François Rannou réinvente l'anthologie de poésie avec cet ouvrage de la collection l'inadvertance qu'il coordonne aux éditions publie.net : voix intermédiaires, anthologie de poésie contemporaine. Afin de tendre vers une plus grande objectivité dans les choix de poètes retenus, mais aussi et surtout pour tenter de mieux répondre aux attentes des lecteurs, et bien c'est à un groupe de lecteurs que François Rannou a confié ce choix.



Le concept, présenté en introduction, est basé sur une journée de résidence de lecture, où des volontaires (pas forcément lecteurs de poésie habituellement) doivent choisir parmi plus d'une centaine d'auteurs tous vivants.
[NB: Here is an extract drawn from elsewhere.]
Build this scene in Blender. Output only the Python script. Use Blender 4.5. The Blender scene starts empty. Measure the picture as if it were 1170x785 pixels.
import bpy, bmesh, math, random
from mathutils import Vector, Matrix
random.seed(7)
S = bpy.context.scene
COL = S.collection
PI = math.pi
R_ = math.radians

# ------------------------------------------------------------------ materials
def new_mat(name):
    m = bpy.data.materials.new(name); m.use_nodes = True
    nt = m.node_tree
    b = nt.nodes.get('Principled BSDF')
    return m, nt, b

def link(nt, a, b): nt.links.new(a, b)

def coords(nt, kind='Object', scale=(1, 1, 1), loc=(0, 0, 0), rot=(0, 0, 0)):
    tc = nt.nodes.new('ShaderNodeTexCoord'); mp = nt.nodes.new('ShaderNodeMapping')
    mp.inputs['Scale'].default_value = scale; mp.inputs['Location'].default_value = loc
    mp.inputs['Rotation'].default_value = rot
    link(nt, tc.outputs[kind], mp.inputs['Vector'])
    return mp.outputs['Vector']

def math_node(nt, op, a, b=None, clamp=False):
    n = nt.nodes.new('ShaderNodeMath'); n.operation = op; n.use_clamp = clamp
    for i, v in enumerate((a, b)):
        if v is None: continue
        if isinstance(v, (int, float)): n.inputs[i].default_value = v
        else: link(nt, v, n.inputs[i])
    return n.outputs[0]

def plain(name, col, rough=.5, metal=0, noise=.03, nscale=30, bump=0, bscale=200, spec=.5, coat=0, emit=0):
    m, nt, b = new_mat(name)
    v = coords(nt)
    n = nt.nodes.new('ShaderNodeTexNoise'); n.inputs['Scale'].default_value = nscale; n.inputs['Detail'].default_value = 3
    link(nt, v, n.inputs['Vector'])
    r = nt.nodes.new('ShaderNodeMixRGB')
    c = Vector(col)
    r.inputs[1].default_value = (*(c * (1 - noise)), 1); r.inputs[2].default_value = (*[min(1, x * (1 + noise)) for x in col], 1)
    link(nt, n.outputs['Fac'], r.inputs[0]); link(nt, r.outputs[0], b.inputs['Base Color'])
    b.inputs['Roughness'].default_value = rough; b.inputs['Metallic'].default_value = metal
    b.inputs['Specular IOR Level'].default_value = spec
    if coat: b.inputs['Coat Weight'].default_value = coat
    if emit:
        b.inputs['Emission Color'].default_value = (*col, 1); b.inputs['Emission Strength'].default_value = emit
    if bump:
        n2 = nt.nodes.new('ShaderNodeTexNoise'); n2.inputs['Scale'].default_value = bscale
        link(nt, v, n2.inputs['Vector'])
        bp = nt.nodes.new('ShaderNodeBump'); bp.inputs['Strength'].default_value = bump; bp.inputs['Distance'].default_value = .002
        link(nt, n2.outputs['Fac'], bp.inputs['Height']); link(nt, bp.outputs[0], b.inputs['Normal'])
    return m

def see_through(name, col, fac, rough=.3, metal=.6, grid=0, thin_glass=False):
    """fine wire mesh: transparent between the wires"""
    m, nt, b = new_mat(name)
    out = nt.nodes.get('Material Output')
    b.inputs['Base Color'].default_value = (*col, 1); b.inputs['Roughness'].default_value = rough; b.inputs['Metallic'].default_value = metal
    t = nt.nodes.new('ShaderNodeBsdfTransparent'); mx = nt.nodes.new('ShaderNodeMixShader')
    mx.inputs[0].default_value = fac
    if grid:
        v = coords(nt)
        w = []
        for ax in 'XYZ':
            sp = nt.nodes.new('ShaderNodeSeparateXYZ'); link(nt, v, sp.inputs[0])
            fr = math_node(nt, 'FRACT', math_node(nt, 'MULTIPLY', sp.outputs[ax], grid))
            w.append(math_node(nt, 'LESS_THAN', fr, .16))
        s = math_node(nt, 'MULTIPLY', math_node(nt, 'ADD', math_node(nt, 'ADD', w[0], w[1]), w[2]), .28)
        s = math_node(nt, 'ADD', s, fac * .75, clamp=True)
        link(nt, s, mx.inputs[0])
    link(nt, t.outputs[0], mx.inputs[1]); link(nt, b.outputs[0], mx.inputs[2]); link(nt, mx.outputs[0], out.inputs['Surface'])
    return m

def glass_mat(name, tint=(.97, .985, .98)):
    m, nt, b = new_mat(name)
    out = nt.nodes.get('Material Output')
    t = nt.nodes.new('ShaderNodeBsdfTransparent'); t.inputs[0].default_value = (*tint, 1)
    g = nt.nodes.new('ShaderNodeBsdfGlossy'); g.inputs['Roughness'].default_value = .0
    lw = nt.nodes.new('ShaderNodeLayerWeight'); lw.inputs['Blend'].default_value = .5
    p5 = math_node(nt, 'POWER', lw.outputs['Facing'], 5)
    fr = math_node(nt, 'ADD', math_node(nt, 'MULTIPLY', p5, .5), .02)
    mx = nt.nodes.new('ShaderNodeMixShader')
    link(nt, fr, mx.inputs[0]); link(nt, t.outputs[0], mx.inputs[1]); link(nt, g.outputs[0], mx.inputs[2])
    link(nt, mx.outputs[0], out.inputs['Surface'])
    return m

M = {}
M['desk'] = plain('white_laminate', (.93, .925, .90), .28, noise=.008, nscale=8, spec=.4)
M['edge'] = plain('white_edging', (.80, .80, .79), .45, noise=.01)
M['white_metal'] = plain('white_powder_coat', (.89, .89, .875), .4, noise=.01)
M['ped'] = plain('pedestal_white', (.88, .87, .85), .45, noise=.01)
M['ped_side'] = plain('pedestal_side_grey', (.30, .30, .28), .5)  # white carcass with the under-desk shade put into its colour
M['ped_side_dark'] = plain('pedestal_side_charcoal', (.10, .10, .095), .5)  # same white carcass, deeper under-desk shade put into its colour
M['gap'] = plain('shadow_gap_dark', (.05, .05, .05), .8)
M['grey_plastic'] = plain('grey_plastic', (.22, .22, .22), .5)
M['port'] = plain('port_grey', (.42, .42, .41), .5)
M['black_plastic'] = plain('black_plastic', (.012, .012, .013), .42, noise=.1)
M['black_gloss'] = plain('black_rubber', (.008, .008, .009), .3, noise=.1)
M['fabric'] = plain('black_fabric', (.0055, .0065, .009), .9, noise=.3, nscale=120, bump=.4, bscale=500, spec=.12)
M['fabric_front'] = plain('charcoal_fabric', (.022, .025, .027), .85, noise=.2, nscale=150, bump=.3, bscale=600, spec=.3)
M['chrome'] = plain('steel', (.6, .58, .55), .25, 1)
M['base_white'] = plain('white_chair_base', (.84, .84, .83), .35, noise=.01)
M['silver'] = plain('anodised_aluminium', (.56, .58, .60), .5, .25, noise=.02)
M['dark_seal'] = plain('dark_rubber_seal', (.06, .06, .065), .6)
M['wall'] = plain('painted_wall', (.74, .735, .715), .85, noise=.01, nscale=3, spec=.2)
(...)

Certains de ces volontaires ont accepté de lire à haute voix le texte choisi et ont été filmés. Ces vidéos viennent augmenter l'ouvrage en version électronique.



Mais au-delà du concept éditorial, cette démarche est intéressante car elle renforce l'appropriation du lecteur de ce florilège de la poésie actuelle, si variée, parfois inclassable, toujours bien vivante. Le fait que des lecteurs (ces intermédiaires) choisissent pour d'autres lecteurs les voix qu'ils entendent nous faire découvrir, permet d'offrir une certaine forme d'assurance dans le choix des textes qui peuvent ainsi plaire à un très grand nombre de lecteurs, avides de découvrir des poètes bien vivants dans toute leur variété.